Tarif angkot saat ini berada di angka Rp 5.000 sekali jalan. Karena keterbatasan jumlah armada dan lamanya waktu tunggu bisa mencapai 30 menit sehingga masyarakat beralih ke ojek online yang lebih cepat meski harganya juga lebih mahal. Studi lanjutan yang dilakukan Gultom dan Surya tahun 2023 menunjukkan bahwa 90 persen keluarga di Samarinda memiliki minimal satu sepeda motor, dan 40 persen bahkan memiliki dua. Imbasnya, rata-rata pengeluaran transportasi keluarga mencapai Rp 2 juta per bulan dari total penghasilan sekitar Rp 5 juta.
“Jika proporsi biaya transportasi bisa ditekan ke 20 persen, masyarakat bisa menghemat Rp1 juta setiap bulan uang yang bisa dialihkan ke pendidikan atau kesehatan anak,” jelas Gultom, yang juga akademisi transportasi dari Universitas Mulawarman.
Masalah ini, menurut Gultom, bukan semata soal angka anggaran, tapi soal arah kebijakan yang tidak berpihak. Ia menyoroti ketimpangan yang terjadi di mana pejabat mendapat kendaraan dan operasional penuh dari negara, sementara masyarakat menanggung seluruh ongkos mobilitas tanpa jaminan angkutan umum yang layak.
Riset dari Cornell University (Liu et al., 2023) bahkan menunjukkan bahwa rumah tangga berpendapatan rendah di kota besar cenderung bermobilitas lebih sedikit, menempuh jarak lebih pendek, dan menghabiskan waktu lebih lama di perjalanan. Mobilitas terbatas ini, menurut riset tersebut, berdampak langsung pada berkurangnya kesempatan kerja dan pendapatan masyarakat.
Sebagai solusi, Gultom menekankan pentingnya reformasi anggaran transportasi daerah dengan mengalihkan sebagian dana dari pengadaan kendaraan dinas untuk membenahi layanan angkutan umum. Ia mendorong agar program pengembangan transportasi umum masuk dalam RPJMD dan menjadi indikator kinerja kepala daerah. Dana dari pajak kendaraan bermotor dan bea balik nama juga seharusnya bisa dialokasikan untuk membiayai angkutan umum.
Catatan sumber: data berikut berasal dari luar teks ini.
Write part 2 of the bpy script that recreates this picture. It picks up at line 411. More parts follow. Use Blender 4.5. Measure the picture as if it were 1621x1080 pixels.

Selain itu, insentif berbasis kinerja bagi operator angkot yang memenuhi standar pelayanan minimum perlu dihadirkan, bersamaan dengan peningkatan kualitas sarana dan prasarana angkutan umum, termasuk halte, jalur pedestrian, dan fasilitas penyeberangan jalan.
“Saatnya pemerintah tidak hanya membangun jalan untuk kendaraan para pejabat, tapi juga memastikan agar jalan yang dibangun dapat dimanfaatkan dengan efisien melalui layanan angkutan umum untuk kehidupan rakyat yang lebih baik,” kata Gultom.